Soutenir les petites communautés
Si les communautés juives connaissent une grande vitalité à Paris, Lyon, Marseille ou Strasbourg (multiplication des écoles juives, des commerces cacher, des lieux d’étude…), beaucoup disparaissent dans des villes petites ou moyennes. Gilles Bernheim avait promis, pendant sa campagne, d’en faire l’un des principaux axes de son mandat.
Il s’est donc concocté un programme de visites pastorales chargé : Toulouse les 12 et 13 janvier, Bordeaux (qui vient d’accueillir son nouveau rabbin) les 18 et 19 janvier, Troyes le 25 janvier, Nice (où la communauté ne cesse de s’entre-déchirer) les 8 et 9 février…
Régulièrement, le nouveau grand rabbin devrait passer un shabbat entier, vendredi et samedi, dans une communauté pour écouter ses membres, mais aussi rencontrer les autres responsables et encourager les responsables communautaires à faire de même.
Le Consistoire central devrait par ailleurs demander aux rabbins et enseignants parisiens de passer « un, deux dimanches par an » dans une petite communauté, de sorte que celles-ci aussi aient des offices et accès à l’étude.
Dans ce domaine, Gilles Bernheim, qui n’est pas un tribun, souffre d’un handicap : le soutien fort tiède des rabbins à son projet. D’où le message de fermeté annoncé par Raphy Marciano : « La réforme ne passera pas par une politique de dominos » ou par « des mutations ». « Nous proposerons des réformes : aux hommes de s’adapter, ou sinon d’en tirer les conséquences. »

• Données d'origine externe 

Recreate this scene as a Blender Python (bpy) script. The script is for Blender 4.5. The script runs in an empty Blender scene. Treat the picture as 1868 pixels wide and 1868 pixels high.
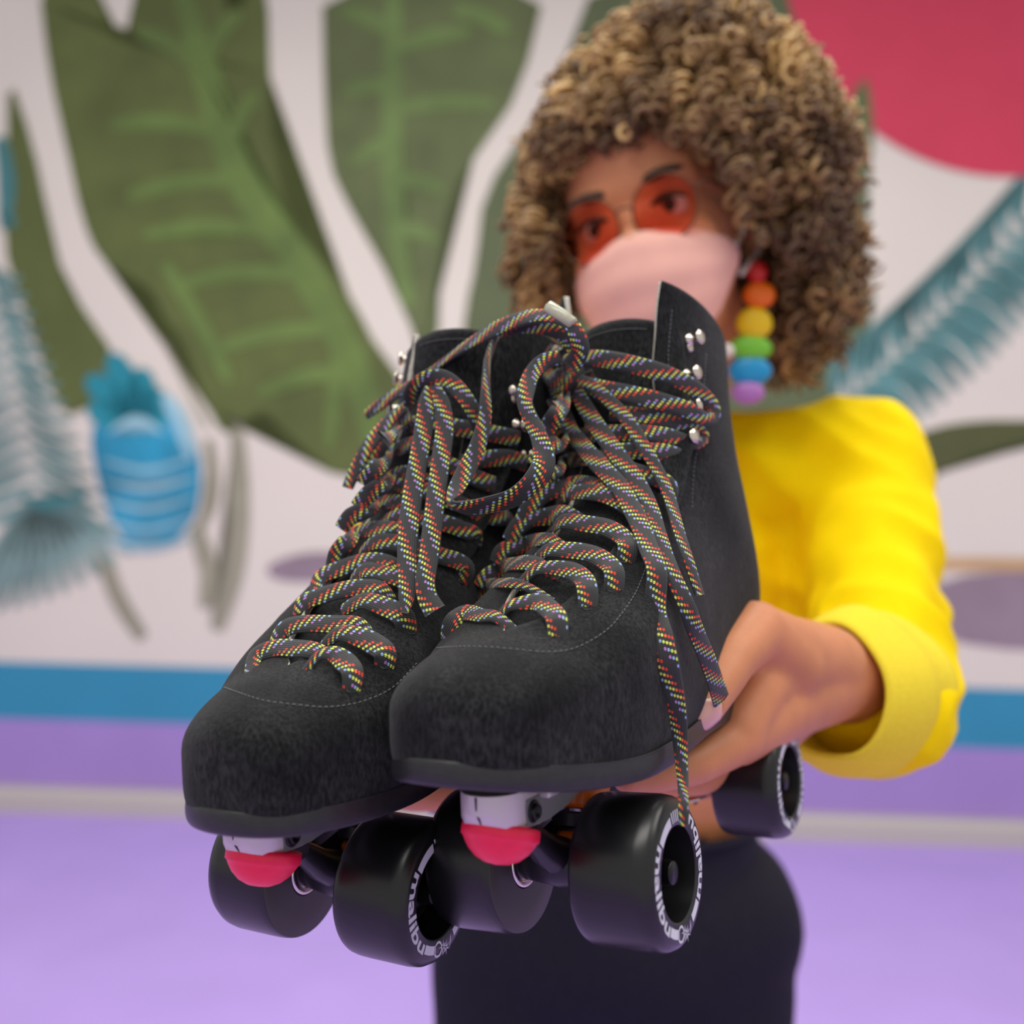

Améliorer la formation des rabbins
La réforme du séminaire rabbinique, situé rue Vauquelin à Paris, est l’autre chantier auquel Gilles Bernheim souhaite s’attaquer sans tarder. Cette école n’accueille plus assez d’élèves (seulement sept actuellement) et la formation y est jugée, y compris au sein de la communauté, notoirement insuffisante.
« Beaucoup préfèrent partir se former dans des yeshivot (écoles talmudiques, NDLR) en Israël ou aux États-Unis : ils ont un très haut niveau talmudique mais aucune connaissance sur la société française, déplore un responsable de communauté locale. Cela pose problème lorsqu’ils arrivent en province, dans des communautés souvent libérales dans leurs pratiques. » D’autant que le niveau de connaissances des fidèles s’est lui aussi considérablement élevé.
Pour Gilles Bernheim, qui se définit volontiers comme « le rabbin des rabbins », c’est d’abord le cursus de formation lui-même qu’il faut réformer en profondeur, en élargissant le corps enseignant et en intégrant l’étude des sciences humaines. « Les problèmes français actuels appellent des réponses françaises, insiste son ancien directeur de campagne. On ne peut pas plaquer des réponses étrangères sur la situation française. »
Ensuite, pour mieux « réguler la vie rabbinique », Gilles Bernheim souhaite accompagner les rabbins dans leur formation continue et dans leur carrière, et les soutenir si nécessaire dans leur vie personnelle.
« Il est important qu’un rabbin sache d’où il part, où il va, avec quels moyens, comment il peut progresser », avait répété le futur grand rabbin de France pendant sa campagne. Des congrès rabbiniques les réuniront deux fois par an pour leur permettre de faire part de leurs difficultés, de partager leurs expériences.